In our culture, success is often associated with hard work and narrowly defined as material gain. However, authentic success, as shared by Sydney Banks, includes such intangibles as happiness, well-being, love, joy, compassion, and peace of mind that are innate in each one of us, along with outward goals and achievements. It honors the whole person in all walks of life, whether you are a professional, leader, executive, solopreneur, employee, mother, teacher or student. From this knowing and experience, you can access the infinite wellspring of love that is your essence, then share your gifts with the world from a place of fulfillment and meaning, through a profound understanding of the interaction between your psychological and spiritual natures. While conventional success can deplete you, authentic success only fills you up.
Are you self-critical, hard on yourself, and constantly trying to “fix” whatever you think is wrong with you? Perhaps you have tried all kinds of different personal growth techniques and spiritual practices in the hope of solving all your problems. This cycle can be exhausting and never-ending, because there will always be something to improve about yourself, from that mindset. Sydney Banks’ teachings can help you to see how your humanness is normal and not something that needs fixing: as a spiritual person, you don’t need to change or eradicate your humanness! Seeing yourself as normal allows you to love and accept yourself exactly as you are—warts and all. Adopting this perspective naturally brings out the best in you and helps to find peace with your personality. Self-love and self-acceptance is your natural state, and any disconnection from your true nature is only temporary. What a relief!
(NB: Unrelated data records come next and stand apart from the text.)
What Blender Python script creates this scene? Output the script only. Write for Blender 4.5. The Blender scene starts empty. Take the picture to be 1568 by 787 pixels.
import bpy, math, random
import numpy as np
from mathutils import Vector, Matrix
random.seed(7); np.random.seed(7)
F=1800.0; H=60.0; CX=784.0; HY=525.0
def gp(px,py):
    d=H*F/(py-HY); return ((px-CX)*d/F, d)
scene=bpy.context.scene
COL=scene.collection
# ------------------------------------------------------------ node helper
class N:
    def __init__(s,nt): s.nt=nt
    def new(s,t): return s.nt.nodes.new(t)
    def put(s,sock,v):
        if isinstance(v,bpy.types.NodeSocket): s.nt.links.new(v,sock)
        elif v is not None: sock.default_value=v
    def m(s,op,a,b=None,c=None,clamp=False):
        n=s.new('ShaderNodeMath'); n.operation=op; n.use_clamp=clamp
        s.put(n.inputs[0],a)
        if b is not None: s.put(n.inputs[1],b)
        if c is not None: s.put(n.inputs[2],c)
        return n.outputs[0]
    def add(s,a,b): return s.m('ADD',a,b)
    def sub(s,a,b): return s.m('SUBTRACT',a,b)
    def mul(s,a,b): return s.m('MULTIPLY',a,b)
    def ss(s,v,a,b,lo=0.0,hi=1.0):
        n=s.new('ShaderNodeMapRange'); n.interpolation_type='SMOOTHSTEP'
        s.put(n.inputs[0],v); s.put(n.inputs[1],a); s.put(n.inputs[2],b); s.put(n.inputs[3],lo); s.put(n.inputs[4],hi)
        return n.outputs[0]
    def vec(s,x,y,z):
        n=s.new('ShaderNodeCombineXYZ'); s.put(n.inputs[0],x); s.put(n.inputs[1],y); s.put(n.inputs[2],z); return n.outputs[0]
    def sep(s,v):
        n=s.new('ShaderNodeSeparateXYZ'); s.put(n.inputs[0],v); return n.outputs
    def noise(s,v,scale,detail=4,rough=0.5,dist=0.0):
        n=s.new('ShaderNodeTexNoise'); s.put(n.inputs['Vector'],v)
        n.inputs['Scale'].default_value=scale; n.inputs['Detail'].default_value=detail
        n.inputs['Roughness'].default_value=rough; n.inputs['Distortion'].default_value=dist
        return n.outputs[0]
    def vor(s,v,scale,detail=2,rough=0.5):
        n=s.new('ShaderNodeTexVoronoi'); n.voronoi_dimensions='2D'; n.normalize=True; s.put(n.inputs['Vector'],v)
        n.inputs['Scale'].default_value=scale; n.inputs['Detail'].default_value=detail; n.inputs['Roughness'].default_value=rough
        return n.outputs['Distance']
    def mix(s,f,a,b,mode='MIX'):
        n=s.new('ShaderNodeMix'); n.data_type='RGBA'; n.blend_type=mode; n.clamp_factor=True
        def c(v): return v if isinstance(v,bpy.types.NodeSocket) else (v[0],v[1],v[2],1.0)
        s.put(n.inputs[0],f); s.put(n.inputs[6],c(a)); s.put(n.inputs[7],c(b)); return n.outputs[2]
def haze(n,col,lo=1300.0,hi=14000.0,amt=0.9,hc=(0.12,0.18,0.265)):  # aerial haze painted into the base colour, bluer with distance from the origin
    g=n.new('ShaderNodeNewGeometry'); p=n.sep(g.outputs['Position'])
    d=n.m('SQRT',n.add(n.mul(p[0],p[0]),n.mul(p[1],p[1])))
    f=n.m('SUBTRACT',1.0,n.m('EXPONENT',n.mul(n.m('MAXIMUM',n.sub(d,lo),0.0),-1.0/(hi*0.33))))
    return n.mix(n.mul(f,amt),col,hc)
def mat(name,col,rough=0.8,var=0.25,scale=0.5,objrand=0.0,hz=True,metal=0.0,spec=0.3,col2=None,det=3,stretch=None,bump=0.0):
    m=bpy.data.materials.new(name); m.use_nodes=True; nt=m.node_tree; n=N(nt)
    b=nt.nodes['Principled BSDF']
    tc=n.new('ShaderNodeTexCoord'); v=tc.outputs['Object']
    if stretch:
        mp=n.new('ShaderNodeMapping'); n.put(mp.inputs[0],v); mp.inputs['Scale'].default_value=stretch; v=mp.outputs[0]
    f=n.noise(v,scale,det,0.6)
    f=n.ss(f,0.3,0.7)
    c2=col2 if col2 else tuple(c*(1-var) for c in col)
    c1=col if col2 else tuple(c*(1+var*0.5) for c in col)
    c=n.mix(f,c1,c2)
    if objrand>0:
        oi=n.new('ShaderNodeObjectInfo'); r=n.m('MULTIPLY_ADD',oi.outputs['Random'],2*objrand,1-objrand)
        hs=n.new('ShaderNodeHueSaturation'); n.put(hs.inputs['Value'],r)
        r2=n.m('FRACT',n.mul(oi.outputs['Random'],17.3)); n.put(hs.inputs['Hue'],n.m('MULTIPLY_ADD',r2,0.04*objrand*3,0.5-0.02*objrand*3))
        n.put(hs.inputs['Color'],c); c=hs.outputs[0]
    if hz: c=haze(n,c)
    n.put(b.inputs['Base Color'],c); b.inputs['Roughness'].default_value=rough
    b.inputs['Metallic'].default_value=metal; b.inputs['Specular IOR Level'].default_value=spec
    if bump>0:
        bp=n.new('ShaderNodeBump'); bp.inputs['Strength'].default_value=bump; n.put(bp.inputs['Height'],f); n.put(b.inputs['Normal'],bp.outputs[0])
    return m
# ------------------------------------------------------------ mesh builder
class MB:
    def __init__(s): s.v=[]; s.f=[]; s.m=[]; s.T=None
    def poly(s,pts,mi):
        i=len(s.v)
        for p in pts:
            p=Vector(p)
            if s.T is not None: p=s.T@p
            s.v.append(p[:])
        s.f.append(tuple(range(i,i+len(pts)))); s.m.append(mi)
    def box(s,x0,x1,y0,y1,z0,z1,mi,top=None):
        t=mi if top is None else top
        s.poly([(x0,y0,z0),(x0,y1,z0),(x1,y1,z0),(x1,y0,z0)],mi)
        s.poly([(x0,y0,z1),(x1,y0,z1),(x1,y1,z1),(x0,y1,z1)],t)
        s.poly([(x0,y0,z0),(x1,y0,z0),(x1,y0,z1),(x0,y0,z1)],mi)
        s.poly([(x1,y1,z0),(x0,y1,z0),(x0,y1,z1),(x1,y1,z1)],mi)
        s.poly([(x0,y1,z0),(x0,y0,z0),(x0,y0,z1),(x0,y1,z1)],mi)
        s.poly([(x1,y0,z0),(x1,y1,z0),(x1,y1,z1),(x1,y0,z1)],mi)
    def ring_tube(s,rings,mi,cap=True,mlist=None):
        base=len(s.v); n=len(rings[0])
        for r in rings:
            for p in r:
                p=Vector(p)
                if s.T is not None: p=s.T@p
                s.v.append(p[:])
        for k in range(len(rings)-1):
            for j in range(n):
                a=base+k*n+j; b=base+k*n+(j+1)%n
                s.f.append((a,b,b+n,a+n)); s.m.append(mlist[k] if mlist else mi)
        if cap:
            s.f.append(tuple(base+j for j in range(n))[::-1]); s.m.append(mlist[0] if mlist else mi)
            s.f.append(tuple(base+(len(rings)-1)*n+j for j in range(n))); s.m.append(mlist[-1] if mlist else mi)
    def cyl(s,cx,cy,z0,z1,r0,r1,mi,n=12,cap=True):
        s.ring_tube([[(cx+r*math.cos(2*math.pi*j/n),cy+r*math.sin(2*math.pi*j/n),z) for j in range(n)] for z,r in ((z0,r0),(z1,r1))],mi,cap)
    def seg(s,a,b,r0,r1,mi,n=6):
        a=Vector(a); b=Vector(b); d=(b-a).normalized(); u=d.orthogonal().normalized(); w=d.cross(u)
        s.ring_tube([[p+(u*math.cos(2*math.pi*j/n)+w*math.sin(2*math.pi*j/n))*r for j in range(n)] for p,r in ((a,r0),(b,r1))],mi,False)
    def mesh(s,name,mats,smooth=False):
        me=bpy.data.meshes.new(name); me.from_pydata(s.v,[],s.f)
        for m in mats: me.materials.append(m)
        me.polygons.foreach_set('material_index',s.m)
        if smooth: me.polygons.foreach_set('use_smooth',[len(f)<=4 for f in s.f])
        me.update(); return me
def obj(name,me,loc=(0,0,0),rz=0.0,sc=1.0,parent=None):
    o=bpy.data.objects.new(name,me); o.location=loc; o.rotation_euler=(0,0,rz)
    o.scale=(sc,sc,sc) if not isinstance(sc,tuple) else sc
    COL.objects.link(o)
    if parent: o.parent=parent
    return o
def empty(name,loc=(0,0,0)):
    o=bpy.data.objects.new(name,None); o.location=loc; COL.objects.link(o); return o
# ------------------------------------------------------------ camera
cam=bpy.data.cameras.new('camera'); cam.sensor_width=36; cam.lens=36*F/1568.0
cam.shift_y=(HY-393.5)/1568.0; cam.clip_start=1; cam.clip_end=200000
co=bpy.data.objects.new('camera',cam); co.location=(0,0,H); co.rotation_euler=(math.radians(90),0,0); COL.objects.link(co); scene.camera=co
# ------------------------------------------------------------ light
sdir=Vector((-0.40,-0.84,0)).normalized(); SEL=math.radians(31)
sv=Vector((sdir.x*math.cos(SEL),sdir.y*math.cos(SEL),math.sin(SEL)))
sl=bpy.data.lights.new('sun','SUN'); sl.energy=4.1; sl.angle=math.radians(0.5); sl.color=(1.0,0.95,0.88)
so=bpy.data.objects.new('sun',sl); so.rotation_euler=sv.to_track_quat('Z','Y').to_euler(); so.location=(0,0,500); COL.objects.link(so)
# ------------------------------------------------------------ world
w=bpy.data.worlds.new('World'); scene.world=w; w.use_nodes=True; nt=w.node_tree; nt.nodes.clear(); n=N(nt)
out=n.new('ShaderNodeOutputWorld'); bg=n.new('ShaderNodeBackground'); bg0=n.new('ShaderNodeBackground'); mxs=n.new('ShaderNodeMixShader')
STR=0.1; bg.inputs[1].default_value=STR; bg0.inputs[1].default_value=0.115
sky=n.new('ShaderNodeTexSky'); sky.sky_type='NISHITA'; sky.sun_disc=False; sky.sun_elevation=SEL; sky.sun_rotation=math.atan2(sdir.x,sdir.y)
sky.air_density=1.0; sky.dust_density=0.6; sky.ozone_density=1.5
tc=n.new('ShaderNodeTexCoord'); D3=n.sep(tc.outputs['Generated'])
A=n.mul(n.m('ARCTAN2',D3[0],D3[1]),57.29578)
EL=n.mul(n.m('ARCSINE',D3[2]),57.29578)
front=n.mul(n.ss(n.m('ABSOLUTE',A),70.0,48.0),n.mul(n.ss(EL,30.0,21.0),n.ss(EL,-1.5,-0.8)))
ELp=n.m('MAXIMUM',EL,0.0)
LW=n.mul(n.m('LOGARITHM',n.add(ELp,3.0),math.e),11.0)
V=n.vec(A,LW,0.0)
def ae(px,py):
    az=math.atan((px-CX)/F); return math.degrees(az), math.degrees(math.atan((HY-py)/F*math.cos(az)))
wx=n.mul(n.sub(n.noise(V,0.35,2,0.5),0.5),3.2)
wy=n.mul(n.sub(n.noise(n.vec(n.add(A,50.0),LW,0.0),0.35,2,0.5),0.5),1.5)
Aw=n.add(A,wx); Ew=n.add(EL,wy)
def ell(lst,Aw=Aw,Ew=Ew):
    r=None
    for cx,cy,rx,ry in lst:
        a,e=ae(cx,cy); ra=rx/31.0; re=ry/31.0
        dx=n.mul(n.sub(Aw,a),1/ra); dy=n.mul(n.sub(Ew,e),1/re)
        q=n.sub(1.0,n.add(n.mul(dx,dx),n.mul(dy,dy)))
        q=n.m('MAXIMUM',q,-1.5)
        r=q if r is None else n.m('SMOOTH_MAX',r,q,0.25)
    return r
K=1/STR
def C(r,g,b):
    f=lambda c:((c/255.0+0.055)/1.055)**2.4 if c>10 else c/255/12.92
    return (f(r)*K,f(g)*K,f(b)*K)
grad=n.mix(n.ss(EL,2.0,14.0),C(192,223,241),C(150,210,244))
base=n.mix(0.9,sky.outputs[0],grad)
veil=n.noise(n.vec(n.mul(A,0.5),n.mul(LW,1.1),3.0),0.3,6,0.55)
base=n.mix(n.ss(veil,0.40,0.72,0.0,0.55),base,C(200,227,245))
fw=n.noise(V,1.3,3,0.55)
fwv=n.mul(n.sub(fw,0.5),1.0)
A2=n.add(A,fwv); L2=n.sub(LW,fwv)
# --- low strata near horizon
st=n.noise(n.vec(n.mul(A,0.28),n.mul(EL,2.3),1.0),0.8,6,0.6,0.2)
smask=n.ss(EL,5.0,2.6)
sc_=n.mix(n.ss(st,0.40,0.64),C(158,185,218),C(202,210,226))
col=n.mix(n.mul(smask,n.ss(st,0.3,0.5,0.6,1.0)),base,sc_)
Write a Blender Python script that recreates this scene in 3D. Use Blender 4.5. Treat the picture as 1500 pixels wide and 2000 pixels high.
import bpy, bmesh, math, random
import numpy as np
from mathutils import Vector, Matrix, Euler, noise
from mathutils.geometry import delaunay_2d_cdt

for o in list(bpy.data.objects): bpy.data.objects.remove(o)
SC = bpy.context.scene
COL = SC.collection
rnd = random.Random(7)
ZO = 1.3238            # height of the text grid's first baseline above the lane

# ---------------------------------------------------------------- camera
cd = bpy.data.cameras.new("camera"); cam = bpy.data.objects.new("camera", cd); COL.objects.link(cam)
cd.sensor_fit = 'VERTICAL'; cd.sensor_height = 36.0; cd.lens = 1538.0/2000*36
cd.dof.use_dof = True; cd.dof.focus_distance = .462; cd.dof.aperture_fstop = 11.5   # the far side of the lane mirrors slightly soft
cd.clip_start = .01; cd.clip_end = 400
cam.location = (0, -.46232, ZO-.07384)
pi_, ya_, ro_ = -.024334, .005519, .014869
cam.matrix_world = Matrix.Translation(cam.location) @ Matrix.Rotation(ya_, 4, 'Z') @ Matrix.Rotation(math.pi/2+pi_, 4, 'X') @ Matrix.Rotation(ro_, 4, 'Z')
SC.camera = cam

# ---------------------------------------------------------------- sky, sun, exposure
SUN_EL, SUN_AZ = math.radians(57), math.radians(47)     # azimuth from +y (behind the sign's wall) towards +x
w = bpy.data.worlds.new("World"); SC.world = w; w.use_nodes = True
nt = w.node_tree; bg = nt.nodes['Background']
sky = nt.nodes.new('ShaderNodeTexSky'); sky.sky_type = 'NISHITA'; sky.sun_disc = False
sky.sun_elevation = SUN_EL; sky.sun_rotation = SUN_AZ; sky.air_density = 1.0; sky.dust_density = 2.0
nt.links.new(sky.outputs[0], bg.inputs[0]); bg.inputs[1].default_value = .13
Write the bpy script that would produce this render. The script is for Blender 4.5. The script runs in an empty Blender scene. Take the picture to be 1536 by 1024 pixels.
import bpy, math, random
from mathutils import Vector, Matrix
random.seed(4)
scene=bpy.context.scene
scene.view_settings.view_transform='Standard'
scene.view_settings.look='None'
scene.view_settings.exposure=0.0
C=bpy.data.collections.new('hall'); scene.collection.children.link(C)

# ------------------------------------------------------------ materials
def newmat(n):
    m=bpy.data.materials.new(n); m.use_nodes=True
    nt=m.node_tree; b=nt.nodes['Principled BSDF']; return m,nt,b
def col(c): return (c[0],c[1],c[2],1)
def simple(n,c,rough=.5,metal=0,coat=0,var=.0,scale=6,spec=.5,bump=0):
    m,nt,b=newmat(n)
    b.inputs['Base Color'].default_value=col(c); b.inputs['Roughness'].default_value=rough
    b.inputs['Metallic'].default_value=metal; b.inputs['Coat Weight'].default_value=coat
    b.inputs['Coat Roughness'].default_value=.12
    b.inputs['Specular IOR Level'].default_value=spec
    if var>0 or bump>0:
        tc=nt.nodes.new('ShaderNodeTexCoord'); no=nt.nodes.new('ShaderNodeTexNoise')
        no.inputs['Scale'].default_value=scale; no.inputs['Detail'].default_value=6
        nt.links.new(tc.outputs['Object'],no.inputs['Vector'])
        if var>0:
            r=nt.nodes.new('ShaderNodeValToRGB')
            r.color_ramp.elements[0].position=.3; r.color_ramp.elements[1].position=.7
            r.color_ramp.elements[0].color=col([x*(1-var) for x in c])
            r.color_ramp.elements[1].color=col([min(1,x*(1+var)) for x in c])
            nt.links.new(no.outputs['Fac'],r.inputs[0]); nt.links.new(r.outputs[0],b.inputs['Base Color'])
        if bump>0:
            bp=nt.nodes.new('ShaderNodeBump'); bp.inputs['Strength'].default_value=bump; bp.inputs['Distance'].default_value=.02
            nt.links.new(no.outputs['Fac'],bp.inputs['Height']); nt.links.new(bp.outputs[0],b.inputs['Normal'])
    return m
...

One of the first areas people often experience profound transformation from the teachings of Sydney Banks is in their relationships, both personal and professional. While it often seems like another person’s irritation, anger, indifference, insensitivity, rudeness, etc., directly affects your experience, in reality your disturbance is a product of your own individual thinking. By making someone else responsible for how you feel, that person automatically becomes the cause of your suffering. Once you understand that you always have a place of well-being inside, independent of another’s behavior, it is easier to maintain equanimity through their changing moods and behaviors. Romantically, you may experience deeper love and intimacy with your partner, but the teachings benefit all relationships. This awareness supports more authentic connection and expression, while facilitating greater understanding, improved communication, reduced reactivity, more acceptance of self and others, and improved ability to work out differences and find common ground. Best of all, just one person shifting in a relationship is enough to transform it.